No es difícil advertir esta lógica cultural en los diversos campos de la vida social, incluyendo un plano político-económico: puesto que no hay decisión inocente, ampararse en un supuesto no-saber (esto es, en una suerte de ignorancia primera con respecto a las consecuencias de determinadas acciones) no deja de ser una forma de desentendimiento. No es que no se sepa del monto de sufrimiento diseminado a escala planetaria o de las masacres cometidas en nombre de valores como la “libertad”, la “democracia” o la “justicia”. Lo que está en juego es una auténtica indiferencia práctica, que implica y rebasa las conciencias individuales.
La referencia permanente a una supuesta “falta de alternativas” tiene como finalidad la justificación de lo injustificable: el abatimiento colectivo, la concentración de poder, la marginación sistémica, la destrucción de nuestro hábitat... En esa máquina están enganchados, sin dudas, no sólo sujetos políticos y empresariales, sino también economistas, agentes financieros, sindicales y clericales, así como un ejército de profesionales de lo más diverso (desde periodistas y abogados hasta profesores y jueces). Son partícipes necesarios de la ingeniería social del expolio.
Por más declaraciones en sentido contrario que hagan, son conscientes de lo que están haciendo: la explotación no es un efecto indeseado, la plusvalía no es un error de cálculo, la pobreza y marginalidad no son efectos residuales de un pasado premoderno, el desempleo no es un accidente coyuntural, la distribución desigual de los ingresos y la propiedad no es un asunto de méritos individuales, el sistema tributario regresivo no es un producto del azar, el neocolonialismo belicista no es una necesidad de la paz ni la represión un espontáneo exceso policial, la destrucción del proyecto de estado de bienestar no es una consecuencia secundaria indeseada ni la criminalización de los movimientos sociales disidentes un imprevisto. Son mandatos explícitos de nuestros amos sin rostro.

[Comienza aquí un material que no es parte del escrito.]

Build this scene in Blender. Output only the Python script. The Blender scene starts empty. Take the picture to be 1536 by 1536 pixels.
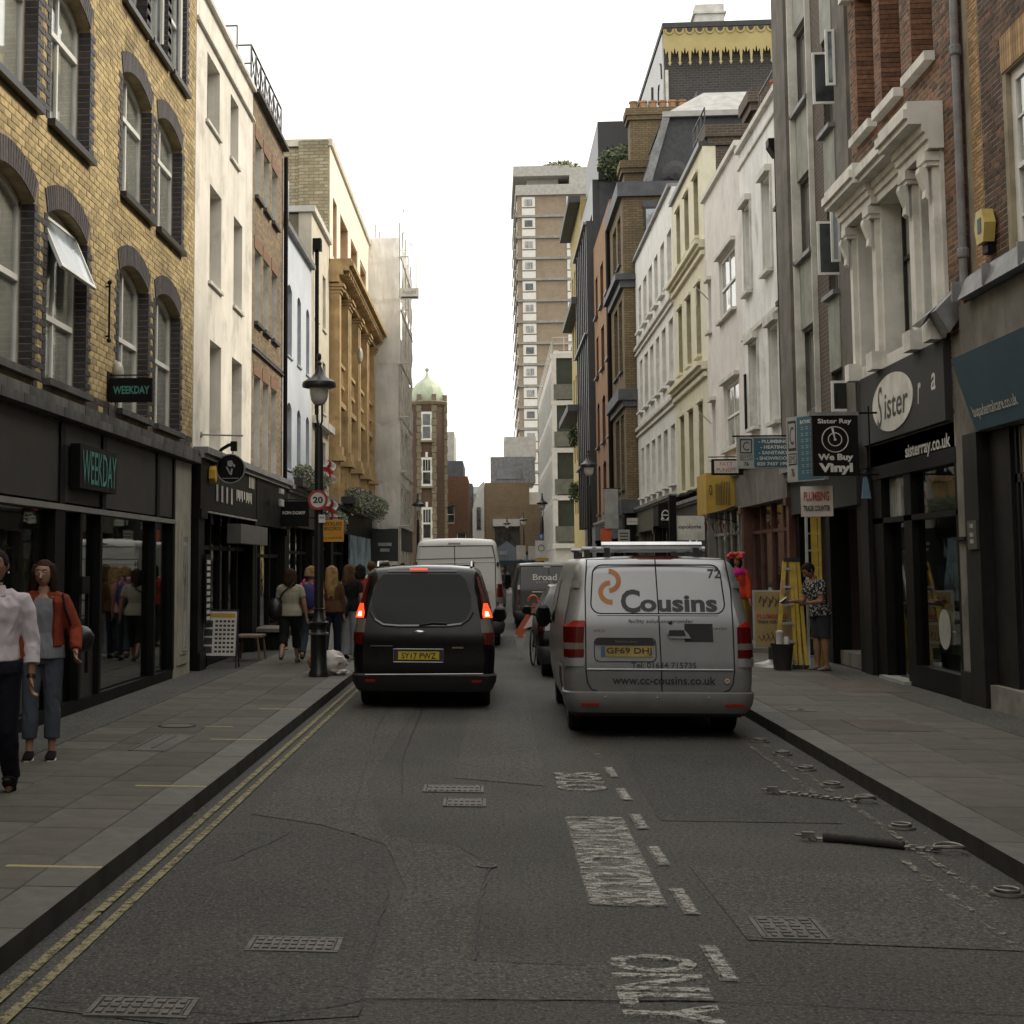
import bpy, bmesh, math, random
from mathutils import Vector, Matrix, noise
random.seed(7)
R = math.radians
sc = bpy.context.scene
col = sc.collection

# ------------------------------------------------------------------ camera
cd = bpy.data.cameras.new('camera'); cam = bpy.data.objects.new('camera', cd); col.objects.link(cam)
cd.sensor_width = 36; cd.lens = 53.086; cd.shift_x = 0.16146; cd.shift_y = -0.08854; cd.clip_end = 900; cd.clip_start = 0.1
cam.matrix_world = Matrix.Translation((0, 0, 1.8)) @ Matrix.Rotation(R(5.5233), 4, 'Z') @ Matrix.Rotation(R(95.3974), 4, 'X')
sc.camera = cam

# ------------------------------------------------------------------ sky, sun, exposure
SUN_EL, SUN_AZ = 36, 66            # azimuth measured from +Y towards +X
w = bpy.data.worlds.new('World'); sc.world = w; w.use_nodes = True
nt = w.node_tree; N = nt.nodes; Lk = nt.links
bgn = N['Background']; bgn.inputs[1].default_value = 0.082
sky = N.new('ShaderNodeTexSky'); sky.sky_type = 'NISHITA'; sky.sun_disc = False
sky.sun_elevation = R(SUN_EL); sky.sun_rotation = R(SUN_AZ); sky.dust_density = 3
tc = N.new('ShaderNodeTexCoord'); mp = N.new('ShaderNodeMapping'); mp.inputs[3].default_value = (1, 1, 2.5)
no = N.new('ShaderNodeTexNoise'); no.inputs['Scale'].default_value = 1.6; no.inputs['Detail'].default_value = 5; no.inputs['Roughness'].default_value = .5
cr = N.new('ShaderNodeValToRGB')
cr.color_ramp.elements[0].position = .28; cr.color_ramp.elements[0].color = (0.5, 0.51, 0.5, 1)
cr.color_ramp.elements[1].position = .5; cr.color_ramp.elements[1].color = (1.0, 0.98, 0.93, 1)
sc_ = N.new('ShaderNodeVectorMath'); sc_.operation = 'SCALE'; sc_.inputs[3].default_value = 19.0
mx = N.new('ShaderNodeMix'); mx.data_type = 'RGBA'; mx.inputs[0].default_value = 0.9
Lk.new(tc.outputs['Generated'], mp.inputs[0]); Lk.new(mp.outputs[0], no.inputs['Vector']); Lk.new(no.outputs['Fac'], cr.inputs[0])
Lk.new(cr.outputs[0], sc_.inputs[0]); Lk.new(sky.outputs[0], mx.inputs[6]); Lk.new(sc_.outputs[0], mx.inputs[7]); Lk.new(mx.outputs[2], bgn.inputs[0])
sd = bpy.data.lights.new('sun', 'SUN'); sun = bpy.data.objects.new('sun', sd); col.objects.link(sun)
sd.energy = 2.6; sd.angle = R(12); sd.color = (1, .9, .74)
_d = Vector((math.sin(R(SUN_AZ)) * math.cos(R(SUN_EL)), math.cos(R(SUN_AZ)) * math.cos(R(SUN_EL)), math.sin(R(SUN_EL))))
sun.rotation_euler = _d.to_track_quat('Z', 'Y').to_euler(); sun.location = (20, 20, 60)
vs = sc.view_settings; vs.view_transform = 'Standard'; vs.look = 'None'; vs.exposure = 0.27; vs.gamma = 1; vs.use_curve_mapping = False
sc.cycles.max_bounces = 6; sc.cycles.transparent_max_bounces = 12; sc.cycles.diffuse_bounces = 4

# ------------------------------------------------------------------ materials
MATS = {}
def _m(name):
    m = bpy.data.materials.new(name); m.use_nodes = True; MATS[name] = m
    nt = m.node_tree; return m, nt.nodes, nt.links, nt.nodes['Principled BSDF']
def mth(N, L, op, a, b=None, c=None):
    n = N.new('ShaderNodeMath'); n.operation = op
    for i, v in enumerate((a, b, c)):
        if v is None: continue
        if isinstance(v, (int, float)): n.inputs[i].default_value = v
        else: L.new(v, n.inputs[i])
    return n.outputs[0]
def mixc(N, L, f, a, b, mode='MIX'):
    n = N.new('ShaderNodeMix'); n.data_type = 'RGBA'; n.blend_type = mode
    for i, v in ((0, f), (6, a), (7, b)):
        if isinstance(v, (int, float)): n.inputs[i].default_value = v
        elif isinstance(v, tuple): n.inputs[i].default_value = (*v[:3], 1)
        else: L.new(v, n.inputs[i])
    return n.outputs[2]
def nz(N, L, vec, scale, detail=3, rough=.55, sx=(1, 1, 1)):
    if sx != (1, 1, 1):
        m = N.new('ShaderNodeMapping'); m.inputs[3].default_value = sx; L.new(vec, m.inputs[0]); vec = m.outputs[0]
    n = N.new('ShaderNodeTexNoise'); n.inputs['Scale'].default_value = scale; n.inputs['Detail'].default_value = detail; n.inputs['Roughness'].default_value = rough
    L.new(vec, n.inputs['Vector']); return n.outputs['Fac']
def rmp(N, L, f, lo, hi):
    n = N.new('ShaderNodeMapRange'); n.inputs[1].default_value = lo; n.inputs[2].default_value = hi; n.interpolation_type = 'SMOOTHSTEP'; L.new(f, n.inputs[0]); return n.outputs[0]
def mat(name, c, rough=.8, metal=0, var=.2, scale=2.5, streak=0, bump=.15, bs=60, dirt=None, dirt_amt=.4, tone=0, spec=.5, emit=0, coat=0, gum=0):
    """painted / rendered / stone surface: large blotches, vertical weather streaks, fine grain"""
    if name in MATS: return MATS[name]
    m, N, L, P = _m(name)
    t = N.new('ShaderNodeTexCoord').outputs['Object']
    dark = tuple(x * (1 - var) for x in c); lite = tuple(min(1, x * (1 + var * .6)) for x in c)
    o = mixc(N, L, rmp(N, L, nz(N, L, t, scale, 5, .6), .3, .7), dark, lite)
    if streak: o = mixc(N, L, mth(N, L, 'MULTIPLY', rmp(N, L, nz(N, L, t, 5, 4, .6, (1, 1, .09)), .48, .75), streak), o, dirt or tuple(x * .4 for x in c))
    if dirt: o = mixc(N, L, mth(N, L, 'MULTIPLY', rmp(N, L, nz(N, L, t, 1.1, 6, .65), .5, .72), dirt_amt), o, dirt)
    if tone:
        a = N.new('ShaderNodeAttribute'); a.attribute_name = 'tone'
        o = mixc(N, L, 1.0, o, mixc(N, L, a.outputs['Fac'], (1 - tone,) * 3, (1 + tone * .5,) * 3), 'MULTIPLY')
    if gum:
        v = N.new('ShaderNodeTexVoronoi'); v.inputs['Scale'].default_value = gum; L.new(t, v.inputs['Vector'])
        o = mixc(N, L, rmp(N, L, v.outputs['Distance'], .085, .06), o, tuple(x * 1.5 for x in c))
        v = N.new('ShaderNodeTexVoronoi'); v.inputs['Scale'].default_value = gum * .7; L.new(t, v.inputs['Vector'])
        o = mixc(N, L, rmp(N, L, v.outputs['Distance'], .08, .06), o, tuple(x * .4 for x in c))
    L.new(o, P.inputs['Base Color']); P.inputs['Metallic'].default_value = metal
    g = nz(N, L, t, bs, 3)
    L.new(mth(N, L, 'ADD', rough - .1, mth(N, L, 'MULTIPLY', g, .2)), P.inputs['Roughness'])
    P.inputs['Specular IOR Level'].default_value = spec
    if coat: P.inputs['Coat Weight'].default_value = coat; P.inputs['Coat Roughness'].default_value = .04
    if bump:
        b = N.new('ShaderNodeBump'); b.inputs['Strength'].default_value = bump; b.inputs['Distance'].default_value = .01; L.new(g, b.inputs['Height']); L.new(b.outputs[0], P.inputs['Normal'])
    if emit: P.inputs['Emission Color'].default_value = (*c, 1); P.inputs['Emission Strength'].default_value = emit
    return m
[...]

(1) Weber, Max (1999): La ética protestante, Albor, Madrid, pp. 31 y ss.
2) “Desde que la filosofía, sólo de forma hipócrita, es capaz de vivir lo que dice, le corresponde a la insolencia decir lo que se vive. En una cultura en la que los idealismos endurecidos convierten las mentiras en «formas de vida», el proceso de verdad depende de si hay personas que sean suficientemente agresivas y libres («desvergonzadas») para decir la verdad. (…) (Y cuando los poderosos, por su parte, empiezan a pensar quínicamente; cuando conocen la verdad sobre sí mismos y, a pesar de ello, «continúan» obrando de igual manera, entonces completan de una manera perfecta la definición moderna de cinismo” (Sloterdijk, Peter (2003): Crítica de la razón cínica, Siruela, España: 177).

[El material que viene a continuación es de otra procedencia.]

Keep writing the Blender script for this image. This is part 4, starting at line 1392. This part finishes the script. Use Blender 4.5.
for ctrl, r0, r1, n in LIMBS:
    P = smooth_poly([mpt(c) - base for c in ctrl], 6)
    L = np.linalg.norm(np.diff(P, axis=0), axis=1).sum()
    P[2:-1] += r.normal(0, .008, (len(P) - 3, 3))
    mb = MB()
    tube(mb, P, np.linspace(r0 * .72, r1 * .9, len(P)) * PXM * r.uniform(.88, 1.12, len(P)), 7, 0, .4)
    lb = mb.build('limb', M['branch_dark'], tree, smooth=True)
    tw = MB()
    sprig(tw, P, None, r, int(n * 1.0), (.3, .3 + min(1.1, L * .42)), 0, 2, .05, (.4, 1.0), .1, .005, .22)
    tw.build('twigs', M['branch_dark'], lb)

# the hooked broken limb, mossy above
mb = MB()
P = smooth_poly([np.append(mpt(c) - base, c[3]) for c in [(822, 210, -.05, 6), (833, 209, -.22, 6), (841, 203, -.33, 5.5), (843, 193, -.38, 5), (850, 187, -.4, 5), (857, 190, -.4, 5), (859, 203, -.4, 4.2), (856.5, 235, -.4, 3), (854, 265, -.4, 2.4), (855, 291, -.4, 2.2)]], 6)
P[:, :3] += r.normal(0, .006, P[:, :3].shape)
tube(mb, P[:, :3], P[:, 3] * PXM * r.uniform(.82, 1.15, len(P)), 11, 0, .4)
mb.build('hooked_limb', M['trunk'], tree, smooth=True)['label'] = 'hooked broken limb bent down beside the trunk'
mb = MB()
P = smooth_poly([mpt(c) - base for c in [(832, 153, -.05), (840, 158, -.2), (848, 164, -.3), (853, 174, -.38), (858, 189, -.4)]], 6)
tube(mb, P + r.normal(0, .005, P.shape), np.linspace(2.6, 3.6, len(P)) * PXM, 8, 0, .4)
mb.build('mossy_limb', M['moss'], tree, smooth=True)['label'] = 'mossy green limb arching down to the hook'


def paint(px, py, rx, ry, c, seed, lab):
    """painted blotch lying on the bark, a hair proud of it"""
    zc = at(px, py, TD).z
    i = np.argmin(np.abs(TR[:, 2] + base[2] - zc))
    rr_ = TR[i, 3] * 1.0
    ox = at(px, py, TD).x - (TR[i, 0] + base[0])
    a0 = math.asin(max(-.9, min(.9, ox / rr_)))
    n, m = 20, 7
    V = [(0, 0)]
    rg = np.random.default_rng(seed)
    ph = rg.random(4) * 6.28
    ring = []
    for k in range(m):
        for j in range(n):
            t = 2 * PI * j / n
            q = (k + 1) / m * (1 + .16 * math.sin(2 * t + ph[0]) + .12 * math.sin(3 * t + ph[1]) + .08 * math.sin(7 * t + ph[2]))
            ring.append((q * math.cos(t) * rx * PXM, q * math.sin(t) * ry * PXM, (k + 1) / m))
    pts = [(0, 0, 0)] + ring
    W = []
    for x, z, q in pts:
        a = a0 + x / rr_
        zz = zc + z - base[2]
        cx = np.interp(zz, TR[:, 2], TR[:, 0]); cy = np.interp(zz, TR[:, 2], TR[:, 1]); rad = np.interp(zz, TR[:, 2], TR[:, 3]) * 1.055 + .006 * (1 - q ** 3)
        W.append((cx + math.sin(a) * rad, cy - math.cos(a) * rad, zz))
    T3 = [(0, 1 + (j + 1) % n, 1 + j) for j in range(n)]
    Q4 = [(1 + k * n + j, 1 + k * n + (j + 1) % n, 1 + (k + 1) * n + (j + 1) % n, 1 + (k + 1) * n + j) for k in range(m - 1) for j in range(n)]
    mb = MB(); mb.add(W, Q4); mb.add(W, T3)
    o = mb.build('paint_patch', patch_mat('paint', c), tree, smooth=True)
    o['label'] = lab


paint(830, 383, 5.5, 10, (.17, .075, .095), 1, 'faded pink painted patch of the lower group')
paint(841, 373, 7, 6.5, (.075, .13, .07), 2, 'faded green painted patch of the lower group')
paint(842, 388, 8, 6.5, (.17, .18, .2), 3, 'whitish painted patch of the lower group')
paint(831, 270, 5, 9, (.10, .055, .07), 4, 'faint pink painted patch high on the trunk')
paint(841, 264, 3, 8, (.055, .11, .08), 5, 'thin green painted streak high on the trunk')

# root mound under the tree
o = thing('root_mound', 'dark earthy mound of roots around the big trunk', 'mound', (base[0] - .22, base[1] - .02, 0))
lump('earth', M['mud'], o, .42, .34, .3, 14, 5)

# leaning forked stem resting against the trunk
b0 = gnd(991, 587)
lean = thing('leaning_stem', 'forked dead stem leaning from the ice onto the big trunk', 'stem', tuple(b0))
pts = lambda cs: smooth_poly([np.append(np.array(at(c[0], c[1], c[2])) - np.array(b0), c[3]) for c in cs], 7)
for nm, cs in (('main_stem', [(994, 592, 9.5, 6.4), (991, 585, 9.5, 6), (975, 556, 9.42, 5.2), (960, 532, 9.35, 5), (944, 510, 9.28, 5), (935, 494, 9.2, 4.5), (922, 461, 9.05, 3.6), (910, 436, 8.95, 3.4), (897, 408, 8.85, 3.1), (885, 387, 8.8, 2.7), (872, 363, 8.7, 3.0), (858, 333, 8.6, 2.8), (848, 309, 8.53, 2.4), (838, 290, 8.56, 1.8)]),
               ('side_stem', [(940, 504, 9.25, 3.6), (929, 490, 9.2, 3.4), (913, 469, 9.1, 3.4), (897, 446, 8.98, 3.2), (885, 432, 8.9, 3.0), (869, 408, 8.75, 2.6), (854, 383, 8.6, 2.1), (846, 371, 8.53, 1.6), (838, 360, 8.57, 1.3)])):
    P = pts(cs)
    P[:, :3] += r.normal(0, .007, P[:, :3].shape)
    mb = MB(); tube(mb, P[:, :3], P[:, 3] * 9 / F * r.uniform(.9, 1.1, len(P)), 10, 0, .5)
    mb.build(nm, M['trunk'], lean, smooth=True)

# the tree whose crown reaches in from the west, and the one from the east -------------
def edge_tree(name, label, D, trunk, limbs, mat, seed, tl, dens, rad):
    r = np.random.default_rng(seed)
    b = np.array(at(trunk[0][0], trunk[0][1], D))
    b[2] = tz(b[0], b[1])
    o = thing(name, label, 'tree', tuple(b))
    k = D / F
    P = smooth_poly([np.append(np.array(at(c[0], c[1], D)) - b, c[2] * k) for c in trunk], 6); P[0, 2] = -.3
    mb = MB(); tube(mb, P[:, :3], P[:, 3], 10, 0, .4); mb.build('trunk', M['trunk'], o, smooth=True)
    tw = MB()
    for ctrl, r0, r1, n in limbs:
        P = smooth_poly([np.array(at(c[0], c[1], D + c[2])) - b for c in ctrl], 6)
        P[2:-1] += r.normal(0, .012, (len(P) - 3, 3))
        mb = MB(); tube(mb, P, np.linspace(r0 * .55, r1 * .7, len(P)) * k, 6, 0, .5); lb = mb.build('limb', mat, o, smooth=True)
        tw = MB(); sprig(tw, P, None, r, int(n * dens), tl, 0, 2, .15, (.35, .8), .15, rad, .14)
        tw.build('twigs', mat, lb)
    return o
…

(3) He desarrollado esta cuestión en “La economía política del sacrificio (V): el signo de la catástrofe”, disponible en versión electrónica en http://www.rebelion.org/noticia.php?id=158693.
(4) Weber, Max (1999): op.cit., p. 29.
(5) En este contexto argumentativo, no tenemos que asumir plenamente esa conexión histórica con una religión determinada -que conduciría a unos debates eruditos diferentes- para reconocer en este giro ético una de las claves centrales de la modernidad capitalista.